Spiritual Perspective

Whereas the Materialist directs their attention away from the "I", the Spiritist is inwardly directed to the spiritual nature of their "I". This results in a new and different perspective of the world. From this perspective of spirit-mind is discovered the heights described in the opening chapter verse,

"The other strongly rises from the gloom
To lofty fields of ancient heritage."

The lure of these lofty heights of spirit lead many to renounce the material as being a crude manifestation of the higher truths experienced by reaching up, inwardly, to the spirit. Monks, basking in their spiritual nature, have gone as far as to even give up the wearing of cloths as being too materialistic. Naked, they walk around in prayer surviving on the effort of others to hand feed them as you would a baby.

There are other stories of a monk being given a broom and told to sweep the floor immediately after having a profound mystical experience as a lesson in seeking balance between the spiritual and material. But in both these examples a duality exists between two different worlds. The spiritual experience is separated from the material experience of life. Listeners of spiritualistic lectures often go home to a pile of bills and look else where for advise for building wealth.

The denial of the world in the sake of the spirit can lead to blissful moments but this effort at separation seems to also intensify worldly lust. It seems the Christian fundamentalist preachers who are the strongest condemners of lust are continuously being caught in lust scandals. They need to develop a secret identity and live a dual life as their spiritual approach can not reconcile with their physical body.

The Materialist in Me

One thing that surprised me after trying to spend time thinking like a Materialistic Monist and a Spiritualistic one, was how much better I liked the Materialist in me. This is because as a Materialist I cherish the world, while as a Spiritualist I turn my back on it.

There are undoubtedly versions of these two points of view that don't rest on emotional attachment or detachment to the world, but they weren't what I found in myself at this time.

As a Spiritualistic Monist, I was surprised to discover that at the root of my flight from Nature was a violent rejection of everything in Nature that goes against the sentimental image of her as our loving mother. Seagulls pecking the eyes out of baby seals, the terrifying fecundity of flies, Nanook starving to death in the Canadian Interior before he could even see the movie that made him famous.
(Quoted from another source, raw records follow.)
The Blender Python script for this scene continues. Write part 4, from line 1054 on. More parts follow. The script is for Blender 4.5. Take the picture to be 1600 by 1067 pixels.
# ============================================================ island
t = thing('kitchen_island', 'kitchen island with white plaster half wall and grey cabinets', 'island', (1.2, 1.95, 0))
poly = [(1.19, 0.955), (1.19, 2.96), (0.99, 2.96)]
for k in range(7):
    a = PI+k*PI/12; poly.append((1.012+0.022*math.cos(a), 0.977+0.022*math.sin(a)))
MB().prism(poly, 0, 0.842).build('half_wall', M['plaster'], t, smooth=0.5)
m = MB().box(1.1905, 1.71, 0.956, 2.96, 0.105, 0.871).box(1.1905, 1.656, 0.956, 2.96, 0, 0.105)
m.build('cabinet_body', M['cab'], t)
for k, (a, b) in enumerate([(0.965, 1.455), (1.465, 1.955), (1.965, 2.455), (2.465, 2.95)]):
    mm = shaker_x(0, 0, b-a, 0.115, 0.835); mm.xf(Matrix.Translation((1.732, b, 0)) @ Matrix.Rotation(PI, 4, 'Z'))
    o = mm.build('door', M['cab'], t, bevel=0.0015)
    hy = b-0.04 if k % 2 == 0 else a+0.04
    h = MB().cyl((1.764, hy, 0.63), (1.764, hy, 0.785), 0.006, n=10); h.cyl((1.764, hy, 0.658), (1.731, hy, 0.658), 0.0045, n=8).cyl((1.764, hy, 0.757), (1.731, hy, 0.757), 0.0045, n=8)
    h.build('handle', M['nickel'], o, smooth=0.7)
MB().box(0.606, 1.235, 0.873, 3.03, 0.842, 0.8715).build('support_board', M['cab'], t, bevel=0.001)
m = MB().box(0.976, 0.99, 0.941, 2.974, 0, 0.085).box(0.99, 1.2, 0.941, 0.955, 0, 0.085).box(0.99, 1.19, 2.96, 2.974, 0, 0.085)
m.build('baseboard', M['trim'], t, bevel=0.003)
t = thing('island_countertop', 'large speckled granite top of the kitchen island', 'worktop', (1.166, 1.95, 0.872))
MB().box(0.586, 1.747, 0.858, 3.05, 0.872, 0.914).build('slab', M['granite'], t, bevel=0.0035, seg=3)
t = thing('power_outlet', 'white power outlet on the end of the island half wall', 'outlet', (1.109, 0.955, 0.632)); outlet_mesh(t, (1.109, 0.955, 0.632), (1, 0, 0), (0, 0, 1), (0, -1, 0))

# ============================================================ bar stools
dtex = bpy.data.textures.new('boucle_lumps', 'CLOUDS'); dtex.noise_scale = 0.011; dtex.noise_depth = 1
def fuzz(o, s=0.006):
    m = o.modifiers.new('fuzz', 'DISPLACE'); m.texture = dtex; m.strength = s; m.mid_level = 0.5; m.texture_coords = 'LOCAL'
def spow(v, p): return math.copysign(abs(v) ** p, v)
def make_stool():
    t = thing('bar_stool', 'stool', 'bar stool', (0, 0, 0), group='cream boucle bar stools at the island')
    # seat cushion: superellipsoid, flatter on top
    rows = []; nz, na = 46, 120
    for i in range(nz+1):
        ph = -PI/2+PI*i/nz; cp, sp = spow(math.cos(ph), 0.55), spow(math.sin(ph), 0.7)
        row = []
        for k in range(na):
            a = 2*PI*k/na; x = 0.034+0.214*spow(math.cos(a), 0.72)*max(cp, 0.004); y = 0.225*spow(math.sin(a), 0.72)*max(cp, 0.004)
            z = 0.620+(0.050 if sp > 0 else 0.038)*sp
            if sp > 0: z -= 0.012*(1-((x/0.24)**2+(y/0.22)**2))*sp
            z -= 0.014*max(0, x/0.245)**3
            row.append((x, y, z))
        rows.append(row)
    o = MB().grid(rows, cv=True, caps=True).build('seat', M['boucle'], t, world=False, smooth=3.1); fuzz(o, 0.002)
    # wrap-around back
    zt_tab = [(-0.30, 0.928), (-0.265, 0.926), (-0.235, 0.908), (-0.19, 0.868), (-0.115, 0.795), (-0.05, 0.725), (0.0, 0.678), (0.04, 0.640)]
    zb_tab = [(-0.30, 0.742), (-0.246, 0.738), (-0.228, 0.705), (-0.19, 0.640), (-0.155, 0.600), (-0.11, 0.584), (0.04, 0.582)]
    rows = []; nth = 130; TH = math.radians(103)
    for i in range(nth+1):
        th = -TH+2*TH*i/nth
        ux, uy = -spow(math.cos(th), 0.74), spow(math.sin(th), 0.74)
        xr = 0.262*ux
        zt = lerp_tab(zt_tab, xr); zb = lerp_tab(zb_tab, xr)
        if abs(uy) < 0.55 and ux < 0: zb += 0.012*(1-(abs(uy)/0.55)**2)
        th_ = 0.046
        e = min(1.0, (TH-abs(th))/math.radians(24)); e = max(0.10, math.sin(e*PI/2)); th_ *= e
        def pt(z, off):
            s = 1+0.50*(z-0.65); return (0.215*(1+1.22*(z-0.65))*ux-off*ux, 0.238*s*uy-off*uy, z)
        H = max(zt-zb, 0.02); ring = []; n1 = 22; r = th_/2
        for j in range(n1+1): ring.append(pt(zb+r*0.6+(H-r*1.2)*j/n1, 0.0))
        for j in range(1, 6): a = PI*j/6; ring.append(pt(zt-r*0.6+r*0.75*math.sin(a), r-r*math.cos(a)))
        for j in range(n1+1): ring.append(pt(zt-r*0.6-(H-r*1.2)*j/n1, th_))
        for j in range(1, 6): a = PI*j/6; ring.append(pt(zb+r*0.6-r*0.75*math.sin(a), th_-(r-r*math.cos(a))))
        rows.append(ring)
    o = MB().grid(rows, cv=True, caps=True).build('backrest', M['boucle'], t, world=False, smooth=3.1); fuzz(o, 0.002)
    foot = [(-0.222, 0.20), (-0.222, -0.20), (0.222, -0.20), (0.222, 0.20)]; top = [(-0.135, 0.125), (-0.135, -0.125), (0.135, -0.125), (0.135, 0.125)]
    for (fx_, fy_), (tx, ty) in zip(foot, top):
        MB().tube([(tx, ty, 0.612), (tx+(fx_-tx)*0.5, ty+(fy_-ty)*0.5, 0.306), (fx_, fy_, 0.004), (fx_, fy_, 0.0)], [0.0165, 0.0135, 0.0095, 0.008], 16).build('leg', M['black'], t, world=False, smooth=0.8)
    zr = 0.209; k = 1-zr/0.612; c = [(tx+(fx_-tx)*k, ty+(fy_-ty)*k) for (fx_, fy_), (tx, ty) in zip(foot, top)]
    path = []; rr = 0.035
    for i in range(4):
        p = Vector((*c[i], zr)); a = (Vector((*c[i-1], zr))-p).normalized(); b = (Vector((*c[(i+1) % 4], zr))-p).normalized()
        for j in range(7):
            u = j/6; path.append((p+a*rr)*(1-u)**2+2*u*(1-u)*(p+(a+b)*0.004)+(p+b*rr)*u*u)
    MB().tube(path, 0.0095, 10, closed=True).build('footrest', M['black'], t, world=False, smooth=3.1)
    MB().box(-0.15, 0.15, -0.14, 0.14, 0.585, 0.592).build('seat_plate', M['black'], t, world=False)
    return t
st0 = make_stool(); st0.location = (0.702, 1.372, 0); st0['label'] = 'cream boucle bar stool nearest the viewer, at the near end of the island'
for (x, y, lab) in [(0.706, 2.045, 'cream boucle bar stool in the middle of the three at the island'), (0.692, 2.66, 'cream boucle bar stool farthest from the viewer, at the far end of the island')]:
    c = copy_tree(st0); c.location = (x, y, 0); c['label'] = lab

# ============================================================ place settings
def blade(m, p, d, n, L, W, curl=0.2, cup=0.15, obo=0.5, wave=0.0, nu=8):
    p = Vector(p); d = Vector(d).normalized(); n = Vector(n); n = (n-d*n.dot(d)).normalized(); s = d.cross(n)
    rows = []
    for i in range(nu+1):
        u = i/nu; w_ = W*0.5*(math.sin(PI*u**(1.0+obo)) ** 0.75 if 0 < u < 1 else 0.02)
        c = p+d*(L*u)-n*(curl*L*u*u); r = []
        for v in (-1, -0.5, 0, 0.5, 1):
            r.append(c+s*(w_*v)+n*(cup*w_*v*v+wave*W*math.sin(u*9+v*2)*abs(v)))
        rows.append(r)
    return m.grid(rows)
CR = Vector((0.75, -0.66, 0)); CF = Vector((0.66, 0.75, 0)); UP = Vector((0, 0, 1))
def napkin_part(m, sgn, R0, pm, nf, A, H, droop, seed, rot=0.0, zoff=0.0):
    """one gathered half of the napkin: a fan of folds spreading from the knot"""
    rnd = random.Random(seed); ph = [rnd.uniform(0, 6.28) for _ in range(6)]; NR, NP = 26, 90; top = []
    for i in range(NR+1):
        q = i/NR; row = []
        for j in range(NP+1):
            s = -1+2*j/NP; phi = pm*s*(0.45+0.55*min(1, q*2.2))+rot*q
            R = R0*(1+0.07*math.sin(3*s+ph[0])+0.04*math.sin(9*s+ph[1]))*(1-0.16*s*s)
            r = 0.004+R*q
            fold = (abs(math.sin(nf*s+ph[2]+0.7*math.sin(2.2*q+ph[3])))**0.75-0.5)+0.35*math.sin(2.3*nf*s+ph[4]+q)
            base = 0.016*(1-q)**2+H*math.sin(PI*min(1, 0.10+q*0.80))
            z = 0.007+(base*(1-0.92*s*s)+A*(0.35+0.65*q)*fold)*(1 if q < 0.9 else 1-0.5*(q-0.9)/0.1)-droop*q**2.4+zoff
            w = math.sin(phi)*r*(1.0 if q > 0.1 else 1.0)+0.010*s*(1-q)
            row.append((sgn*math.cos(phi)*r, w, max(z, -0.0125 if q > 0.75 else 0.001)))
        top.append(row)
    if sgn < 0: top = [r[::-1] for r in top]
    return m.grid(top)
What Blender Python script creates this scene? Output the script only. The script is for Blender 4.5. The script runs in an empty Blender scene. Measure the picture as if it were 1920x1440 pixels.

These and a thousand other portraits of Nature red in tooth and claw seem to form a fitting natural backdrop for all the horrible things that we humans do to each other and to the world.

For the first time I realized that there was in me something that could identify with Faust when one of his two souls "strongly rises from the gloom/ To lofty fields of ancient heritage." In short,the world is just too much to take.

Nevertheless, I much prefer my other, more robust soul, the one that "holds fast, in sturdy lust for love,/ With clutching organs clinging to the world." If you don't love the material world, how can you do your part to take care of it?

But when it comes to opening up the mind to other points of view, as a Materialist I had a harder time of it. My vision of the evolution of Nature blinded me with its beauty, and the little problem I had of being unable to explain thinking seemed inconsequential, just as thinking itself seemed inconsequential compared to the rest of Nature's grand pageant.

On the other hand, as a Spiritualistic Monist, I could look back at the material world I was trying to escape, and grasp just how selfish and empty of love was my escape attempt. I could repent, and open my eyes to other possibilities. This I could not easily do, in the materialistic mode.